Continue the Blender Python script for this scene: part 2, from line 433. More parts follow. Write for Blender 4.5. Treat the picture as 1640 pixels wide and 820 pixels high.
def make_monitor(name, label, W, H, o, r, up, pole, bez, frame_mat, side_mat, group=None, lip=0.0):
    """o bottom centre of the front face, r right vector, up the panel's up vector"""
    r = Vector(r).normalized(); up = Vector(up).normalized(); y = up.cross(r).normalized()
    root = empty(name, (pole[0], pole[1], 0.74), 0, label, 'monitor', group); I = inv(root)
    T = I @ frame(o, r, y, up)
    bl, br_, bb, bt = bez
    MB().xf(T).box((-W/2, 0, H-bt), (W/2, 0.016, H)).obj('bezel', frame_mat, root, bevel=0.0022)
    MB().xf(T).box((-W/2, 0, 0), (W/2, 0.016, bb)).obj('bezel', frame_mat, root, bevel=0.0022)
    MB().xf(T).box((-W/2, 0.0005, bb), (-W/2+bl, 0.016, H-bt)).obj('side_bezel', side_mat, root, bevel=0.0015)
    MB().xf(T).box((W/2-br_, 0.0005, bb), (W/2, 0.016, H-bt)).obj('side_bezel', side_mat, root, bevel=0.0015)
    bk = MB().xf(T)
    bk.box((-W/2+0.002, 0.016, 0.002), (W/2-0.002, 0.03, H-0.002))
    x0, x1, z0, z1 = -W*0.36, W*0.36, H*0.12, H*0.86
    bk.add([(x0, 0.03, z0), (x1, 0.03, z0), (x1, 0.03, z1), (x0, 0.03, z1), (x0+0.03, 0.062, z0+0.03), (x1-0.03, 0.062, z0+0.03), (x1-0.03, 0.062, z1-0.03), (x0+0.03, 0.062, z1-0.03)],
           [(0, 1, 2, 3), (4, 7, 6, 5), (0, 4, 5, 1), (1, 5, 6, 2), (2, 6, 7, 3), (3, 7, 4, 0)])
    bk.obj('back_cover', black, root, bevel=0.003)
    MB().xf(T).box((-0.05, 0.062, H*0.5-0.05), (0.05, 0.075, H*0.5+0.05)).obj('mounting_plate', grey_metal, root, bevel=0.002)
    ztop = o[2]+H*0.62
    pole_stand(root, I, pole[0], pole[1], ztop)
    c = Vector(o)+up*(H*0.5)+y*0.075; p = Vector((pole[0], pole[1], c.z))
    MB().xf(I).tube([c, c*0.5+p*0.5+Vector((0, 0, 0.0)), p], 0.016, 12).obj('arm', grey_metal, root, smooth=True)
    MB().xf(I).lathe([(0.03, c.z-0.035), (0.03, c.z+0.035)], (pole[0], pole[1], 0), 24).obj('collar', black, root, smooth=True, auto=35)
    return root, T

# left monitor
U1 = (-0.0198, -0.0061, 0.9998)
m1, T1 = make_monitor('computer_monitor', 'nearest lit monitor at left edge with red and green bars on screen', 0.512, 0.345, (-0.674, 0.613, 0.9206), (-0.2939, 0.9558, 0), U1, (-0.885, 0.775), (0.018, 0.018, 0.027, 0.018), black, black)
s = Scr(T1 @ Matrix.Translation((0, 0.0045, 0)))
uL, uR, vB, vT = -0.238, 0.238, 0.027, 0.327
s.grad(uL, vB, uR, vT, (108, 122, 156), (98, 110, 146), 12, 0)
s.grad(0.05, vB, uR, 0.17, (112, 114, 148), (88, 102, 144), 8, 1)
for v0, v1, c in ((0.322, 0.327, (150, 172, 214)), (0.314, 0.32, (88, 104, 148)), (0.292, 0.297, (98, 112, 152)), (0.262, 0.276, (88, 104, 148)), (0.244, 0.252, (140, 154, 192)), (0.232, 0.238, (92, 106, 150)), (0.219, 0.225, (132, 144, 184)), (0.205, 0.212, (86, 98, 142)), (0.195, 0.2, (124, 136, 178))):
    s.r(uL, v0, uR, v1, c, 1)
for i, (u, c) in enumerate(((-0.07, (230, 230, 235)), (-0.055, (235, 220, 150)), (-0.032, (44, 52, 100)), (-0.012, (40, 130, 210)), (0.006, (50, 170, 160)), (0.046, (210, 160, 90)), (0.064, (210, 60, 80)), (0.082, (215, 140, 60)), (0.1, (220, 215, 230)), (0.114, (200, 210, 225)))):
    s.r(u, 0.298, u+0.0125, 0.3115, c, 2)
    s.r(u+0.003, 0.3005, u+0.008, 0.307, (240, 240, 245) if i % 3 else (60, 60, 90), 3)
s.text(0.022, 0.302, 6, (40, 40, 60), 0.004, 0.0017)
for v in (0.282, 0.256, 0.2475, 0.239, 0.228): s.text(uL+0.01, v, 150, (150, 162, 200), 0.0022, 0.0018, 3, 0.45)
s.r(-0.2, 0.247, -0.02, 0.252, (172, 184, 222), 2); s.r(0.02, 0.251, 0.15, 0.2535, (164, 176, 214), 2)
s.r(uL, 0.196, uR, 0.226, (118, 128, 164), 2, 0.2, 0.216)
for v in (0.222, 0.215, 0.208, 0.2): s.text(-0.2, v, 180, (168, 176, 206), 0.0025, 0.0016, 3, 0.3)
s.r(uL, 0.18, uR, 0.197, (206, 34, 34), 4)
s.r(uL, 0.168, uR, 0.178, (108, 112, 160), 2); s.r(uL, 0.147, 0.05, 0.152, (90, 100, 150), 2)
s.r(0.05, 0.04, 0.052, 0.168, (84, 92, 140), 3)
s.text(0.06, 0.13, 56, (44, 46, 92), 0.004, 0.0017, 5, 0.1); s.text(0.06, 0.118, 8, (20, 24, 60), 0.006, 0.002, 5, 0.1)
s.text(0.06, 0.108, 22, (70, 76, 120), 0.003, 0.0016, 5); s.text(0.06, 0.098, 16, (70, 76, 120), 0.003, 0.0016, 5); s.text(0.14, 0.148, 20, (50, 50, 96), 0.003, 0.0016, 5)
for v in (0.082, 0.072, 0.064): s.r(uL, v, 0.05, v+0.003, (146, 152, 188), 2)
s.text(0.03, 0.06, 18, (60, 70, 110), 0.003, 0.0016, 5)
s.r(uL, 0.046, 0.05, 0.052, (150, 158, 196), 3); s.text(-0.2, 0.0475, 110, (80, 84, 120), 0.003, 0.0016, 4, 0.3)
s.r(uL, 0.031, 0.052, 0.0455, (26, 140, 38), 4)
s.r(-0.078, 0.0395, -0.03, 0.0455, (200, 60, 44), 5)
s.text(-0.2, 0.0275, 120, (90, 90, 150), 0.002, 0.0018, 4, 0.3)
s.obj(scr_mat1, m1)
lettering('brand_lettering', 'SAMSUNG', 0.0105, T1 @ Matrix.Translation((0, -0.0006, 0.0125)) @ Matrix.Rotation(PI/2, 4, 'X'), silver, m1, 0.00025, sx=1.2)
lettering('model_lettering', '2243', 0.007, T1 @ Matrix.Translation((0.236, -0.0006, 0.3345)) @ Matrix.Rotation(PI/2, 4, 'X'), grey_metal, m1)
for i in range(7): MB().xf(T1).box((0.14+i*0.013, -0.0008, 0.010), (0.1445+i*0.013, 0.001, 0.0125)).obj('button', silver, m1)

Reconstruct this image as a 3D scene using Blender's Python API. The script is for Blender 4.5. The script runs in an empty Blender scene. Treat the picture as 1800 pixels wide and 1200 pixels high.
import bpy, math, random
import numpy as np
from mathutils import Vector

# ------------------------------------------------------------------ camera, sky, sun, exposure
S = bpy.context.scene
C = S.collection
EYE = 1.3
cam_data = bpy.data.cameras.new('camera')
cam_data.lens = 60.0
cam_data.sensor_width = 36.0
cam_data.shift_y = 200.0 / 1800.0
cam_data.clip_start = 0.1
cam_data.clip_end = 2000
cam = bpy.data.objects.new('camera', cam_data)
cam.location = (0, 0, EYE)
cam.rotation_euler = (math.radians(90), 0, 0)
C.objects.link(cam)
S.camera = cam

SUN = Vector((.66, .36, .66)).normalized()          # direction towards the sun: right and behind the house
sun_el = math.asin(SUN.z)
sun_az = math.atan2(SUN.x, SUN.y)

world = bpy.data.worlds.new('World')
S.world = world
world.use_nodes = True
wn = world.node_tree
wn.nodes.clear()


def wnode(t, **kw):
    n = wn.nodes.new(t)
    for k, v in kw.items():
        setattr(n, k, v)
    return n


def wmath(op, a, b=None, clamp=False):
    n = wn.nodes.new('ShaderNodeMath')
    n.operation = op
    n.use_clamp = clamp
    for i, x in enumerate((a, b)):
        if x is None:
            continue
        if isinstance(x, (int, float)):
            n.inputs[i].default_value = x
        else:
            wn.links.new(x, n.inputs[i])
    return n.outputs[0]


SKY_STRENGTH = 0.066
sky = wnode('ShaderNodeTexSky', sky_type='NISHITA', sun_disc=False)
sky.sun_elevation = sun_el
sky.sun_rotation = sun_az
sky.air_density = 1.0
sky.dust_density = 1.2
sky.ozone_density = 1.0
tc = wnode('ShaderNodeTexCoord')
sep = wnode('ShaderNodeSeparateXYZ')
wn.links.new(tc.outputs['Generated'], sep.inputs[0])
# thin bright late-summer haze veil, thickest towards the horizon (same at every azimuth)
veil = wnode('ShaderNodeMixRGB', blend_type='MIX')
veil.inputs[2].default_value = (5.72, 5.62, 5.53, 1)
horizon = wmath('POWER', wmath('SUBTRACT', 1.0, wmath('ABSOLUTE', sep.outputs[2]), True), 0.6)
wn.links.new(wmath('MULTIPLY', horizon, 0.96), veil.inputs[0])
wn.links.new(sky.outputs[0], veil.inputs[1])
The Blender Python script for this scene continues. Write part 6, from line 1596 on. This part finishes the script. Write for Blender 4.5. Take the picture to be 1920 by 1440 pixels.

============================================================

§ **REQUIRED WORK**: The answer should consist of the lines from the first line of the entries through the line with "return root, T", copied exactly.

§ **THE RESPONSE**:
Continue the Blender Python script for this scene: part 2, from line 433. More parts follow. Write for Blender 4.5. Treat the picture as 1640 pixels wide and 820 pixels high.
def make_monitor(name, label, W, H, o, r, up, pole, bez, frame_mat, side_mat, group=None, lip=0.0):
    """o bottom centre of the front face, r right vector, up the panel's up vector"""
    r = Vector(r).normalized(); up = Vector(up).normalized(); y = up.cross(r).normalized()
    root = empty(name, (pole[0], pole[1], 0.74), 0, label, 'monitor', group); I = inv(root)
    T = I @ frame(o, r, y, up)
    bl, br_, bb, bt = bez
    MB().xf(T).box((-W/2, 0, H-bt), (W/2, 0.016, H)).obj('bezel', frame_mat, root, bevel=0.0022)
    MB().xf(T).box((-W/2, 0, 0), (W/2, 0.016, bb)).obj('bezel', frame_mat, root, bevel=0.0022)
    MB().xf(T).box((-W/2, 0.0005, bb), (-W/2+bl, 0.016, H-bt)).obj('side_bezel', side_mat, root, bevel=0.0015)
    MB().xf(T).box((W/2-br_, 0.0005, bb), (W/2, 0.016, H-bt)).obj('side_bezel', side_mat, root, bevel=0.0015)
    bk = MB().xf(T)
    bk.box((-W/2+0.002, 0.016, 0.002), (W/2-0.002, 0.03, H-0.002))
    x0, x1, z0, z1 = -W*0.36, W*0.36, H*0.12, H*0.86
    bk.add([(x0, 0.03, z0), (x1, 0.03, z0), (x1, 0.03, z1), (x0, 0.03, z1), (x0+0.03, 0.062, z0+0.03), (x1-0.03, 0.062, z0+0.03), (x1-0.03, 0.062, z1-0.03), (x0+0.03, 0.062, z1-0.03)],
           [(0, 1, 2, 3), (4, 7, 6, 5), (0, 4, 5, 1), (1, 5, 6, 2), (2, 6, 7, 3), (3, 7, 4, 0)])
    bk.obj('back_cover', black, root, bevel=0.003)
    MB().xf(T).box((-0.05, 0.062, H*0.5-0.05), (0.05, 0.075, H*0.5+0.05)).obj('mounting_plate', grey_metal, root, bevel=0.002)
    ztop = o[2]+H*0.62
    pole_stand(root, I, pole[0], pole[1], ztop)
    c = Vector(o)+up*(H*0.5)+y*0.075; p = Vector((pole[0], pole[1], c.z))
    MB().xf(I).tube([c, c*0.5+p*0.5+Vector((0, 0, 0.0)), p], 0.016, 12).obj('arm', grey_metal, root, smooth=True)
    MB().xf(I).lathe([(0.03, c.z-0.035), (0.03, c.z+0.035)], (pole[0], pole[1], 0), 24).obj('collar', black, root, smooth=True, auto=35)
    return root, T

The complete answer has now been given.